Lack of planning - I’ve written several times about a tactical organization versus a strategic one but it’s a point that’s worth hitting on again - if you’re planning everything on the fly and don’t have an overarching strategy guiding you, then you are setting your organization up to be inefficient.  Doing things on the fly leads to constant changes being made, and every single one of those changes takes time.  After a while, that time adds up.  Having a plan from the start would have negated all that extra effort.

Come up with a strategy and tactics…and stick with them! Even worse than a lack of planning is having a set strategy, which is abandonned at the last minute in favor of hastily put together plan.  Have you ever been in a situation were you come up with a plan, everyone agrees on it and does work towards it and then at the last minute, a decision maker freaks out and you have to throw the whole thing out?  What a waste.  The original strategy probably took some time to develop, since everything in higher ed takes lots of meetings and politicing to get a group of people to agree on anything. And if you got a group of people to agree, than the original strategy probably had some sort of reasoning behind it (I’m going out on a limb here…).  And then WOOSH!  It all gets blown away in a hurricane of undisciplined managers who refuse to give a carefully thought out plan a chance to work!  Not only is this bad for business (replacing a carefully thought-out plan with a hastily put together one), but it’s bad for morale - you’ve just told a group of employees that you don’t value their time or effort.  So show some discipline - this is higher education and it’s not the end of the work if a particular tactic doesn’t work!  If anything, it’ll give you an opportunity to learn something about your audience and do it better next time.
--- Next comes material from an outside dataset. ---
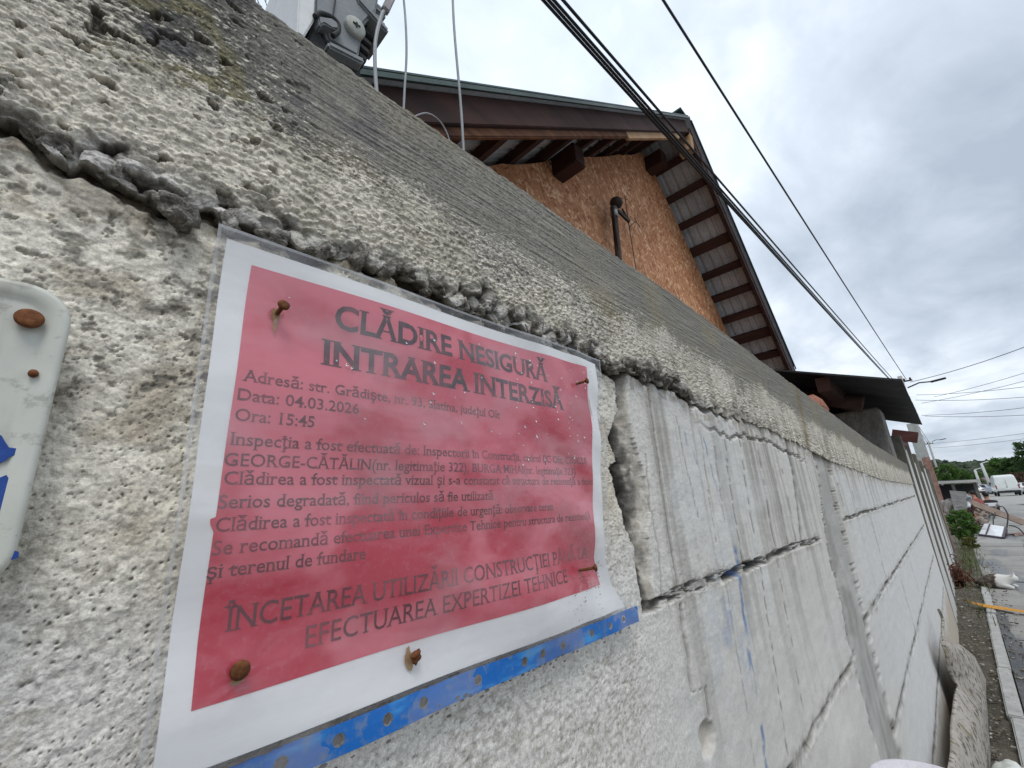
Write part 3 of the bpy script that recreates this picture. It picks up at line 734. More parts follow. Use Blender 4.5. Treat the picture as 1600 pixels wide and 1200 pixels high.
# dirt line gathered along the paper's lower edge and grit and painted shade in the holes
rnd = random.Random(5); n = 150
up = []; lo = []
for k in range(n + 1):
    x = .037 + k * (.300 - .037) / n; wv = .0010 * (1.5 - k / n) * rnd.uniform(.35, 1.1)
    z = -.0782 + .0004 * math.sin(x * 80); yy = float(nsheet(x, z)) - .00135
    up.append((x, yy, H + z + wv * .5)); lo.append((x, yy, H + z - wv * .6))
for k in range(n): dirt_shade.add([up[k], up[k + 1], lo[k + 1], lo[k]], [(3, 2, 1, 0)])
for k in range(90):
    x = rnd.uniform(.06, .342); z = -.0905 + rnd.gauss(0, .0018); r = rnd.uniform(.0002, .0009)
    dirt_shade.add([(x + r * 2.2 * math.cos(t), float(nsheet(x, z)) - .00125, H + z + r * math.sin(t)) for t in (0, .9, 1.9, 3, 4.2, 5.3)], [tuple(range(6))])
for k in range(120):
    x = rnd.gauss(.282, .016); z = -.052 + rnd.gauss(0, .012); r = rnd.uniform(.00015, .0006)
    if x > .312: continue
    dirt_shade.add([(x + r * math.cos(t), float(nsheet(x, z)) - .00125, H + z + r * math.sin(t)) for t in (0, .9, 1.9, 3, 4.2, 5.3)], [tuple(range(6))])
a = NT('grit_and_hole_shade'); f = a.noise(200, 4, .6); a.set('Base Color', a.ramp(f, [(.3, (.055, .045, .04)), (.7, (.17, .145, .125))])); a.set('Roughness', .9)
o = dirt_shade.build('grit_and_hole_shade', a.m, sl_); o['kind'] = 'stuff'
# droplets of condensation
mb = MB(); rnd = random.Random(11)
for k in range(85):
    x, z = (rnd.uniform(.22, .318), rnd.uniform(.03, .115)) if k < 60 else (rnd.uniform(.06, .24), rnd.uniform(.05, .115))
    r = rnd.uniform(.0004, .0010)
    mb.lathe([(r, 0), (r * .8, r * .45), (r * .35, r * .65)], (x, float(nsheet(x, z)) - .0012, z + H), (0, -1, 0), 10)
a = NT('water_drop'); a.set('Base Color', (1, 1, 1)); a.set('Transmission Weight', 1.0); a.set('Roughness', .02); a.set('IOR', 1.33)
o = mb.build('water_droplets', a.m, sl_, True); o['kind'] = 'stuff'

# --- nails
M_rust = M_rough('rusty_iron', (.10, .035, .015), (.24, .095, .035), 420, .8, .5, .0006, 3, .2)
M_rustst = M_rough('rust_stain', (.30, .15, .05), (.42, .27, .10), 300, .9, .2, .0005)
def nail(px, py, r, tilt, label, out=.010, group='rusty nails pinning the notice'):
    p = ony(px, py, NY - out); d = Vector(tilt).normalized()         # d points out of the wall
    t = empty('rusty_nail', (p.x, p.y, p.z), label, 'nail', group)
    MB().lathe([(r * .75, -.0006), (r, 0), (r * .98, .0007), (r * .6, .0013), (r * .2, .0015)], p, d, 18).build('nail_head', M_rust, t, True)
    MB().tube([p - d * .0003, p - d * (out + .014)], [r * .42, r * .36], 10).build('shank', M_rust, t, True)
    return t
nail(443, 477, .0027, (.05, -1, .25), 'rusty nail with a stain at the top left corner of the red notice', .006)
nail(917, 595, .0027, (.35, -1, .12), 'rusty nail at the top right corner of the red notice', .009)
nail(930, 887, .0027, (.45, -1, .15), 'rusty nail sticking out at the bottom right of the red notice', .010)
nail(375, 1047, .0034, (-.1, -1, -.1), 'broad headed rusty nail at the bottom left of the red notice', .004)
def stain(px, py, w_, h_, seed, name='rust_stain', lab=None):
    p = ony(px, py, NY); rnd = random.Random(seed)
    pts = []
    for k in range(18):
        t = 2 * math.pi * k / 18; q = rnd.uniform(.6, 1.1); x = p.x + w_ * q * math.cos(t); z = p.z + h_ * q * math.sin(t)
        pts.append((x, float(nsheet(x, z - H)) - .00115, z))
    return MB().add(pts, [tuple(range(18))]).build(name, M_rustst, sl_)
stain(432, 490, .0026, .0034, 1); stain(640, 1030, .0026, .0055, 2); stain(369, 1058, .0026, .0026, 3); stain(921, 636, .0007, .011, 4); stain(431, 506, .0009, .006, 5)
t = tag(MB().lump(ony(650, 1026, NY - .002), .0024, 4, 3, .5, (1.1, .5, 1.2)).build('rusty_nail', M_rust, None, True), 'crumbled stub of a rusted nail in the white lower margin of the notice', 'nail', 'rusty nails pinning the notice')

# ================================================================== NUMBER PLATE at the left edge
plate = empty('house_plate', (-.03, D - .006, H + .03), 'off white enamelled plate with rounded corners and chipped blue paint at left', 'plate')
a = NT('aged_enamel'); f = a.noise(40, 5, .6); g = a.noise(22, 4, .6, a.map((3, 1, .4)))
cc = a.ramp(f, [(.3, (.55, .56, .50)), (.7, (.66, .67, .61))]); cc = a.mix(a.math('MULTIPLY', a.step(g, .50, .68), .6), cc, (.34, .31, .25)); cc = a.mix(a.math('MULTIPLY', a.step(a.noise(130, 5, .7), .55, .68), .5), cc, (.25, .235, .20))
a.set('Base Color', cc); a.set('Roughness', .35); a.bump(f, .1, .002); M_enamel = a.m
def rrect(x0, x1, z0, z1, r, n=8):
    pts = []
    for cx, cz, a0 in ((x1 - r, z1 - r, 0), (x0 + r, z1 - r, 90), (x0 + r, z0 + r, 180), (x1 - r, z0 + r, 270)):
        pts += [(cx + r * math.cos(RAD(a0 + 90 * k / n)), cz + r * math.sin(RAD(a0 + 90 * k / n))) for k in range(n + 1)]
    return pts
def ringmesh(loops):                        # loops of equal length, bridged, last one capped
    vs = [p for l in loops for p in l]; n = len(loops[0]); fs = []
    for i in range(len(loops) - 1): fs += [(i * n + k, i * n + (k + 1) % n, (i + 1) * n + (k + 1) % n, (i + 1) * n + k) for k in range(n)]
    fs.append(tuple(range((len(loops) - 1) * n, len(loops) * n))); return MB().add(vs, fs)
px0, px1, pz0, pz1 = -.12, -.0043, -.0135, .0838
lp = []
for ins, y in ((0, .0035), (0, 0), (.0007, -.0010), (.0018, -.0013), (.0050, -.0006), (.0062, .0003), (.0075, .0004)):
    lp.append([(x, D - .0065 + y, z + H) for x, z in rrect(px0 + ins, px1 - ins, pz0 + ins, pz1 - ins, max(.0125 - ins, .003))])
ringmesh(lp).build('enamel_panel', M_enamel, plate, True)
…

Lack of Trust - For me, lack of trust is really the biggest issue of them all, since it’s a lack of trust that led to higher ed being the land of rule by committee in the first place!  When people aren’t trusted, they aren’t empowered (regardless of their qualifications).  When no employee is empowered to make decisions within their area of expertise, then a group meeting is always necessary…on everything….big or small.  When you spend your days organizing meetings, no matter how short, to discuss things like whether a link in an email should start with a noun or a verb or whether a phone number should be listed before or after an email address, you’ve gone round the bend.  These things add up after a while.  It’s a complete waste of money, and would not be necessary if people were trusted to do their jobs in the first place.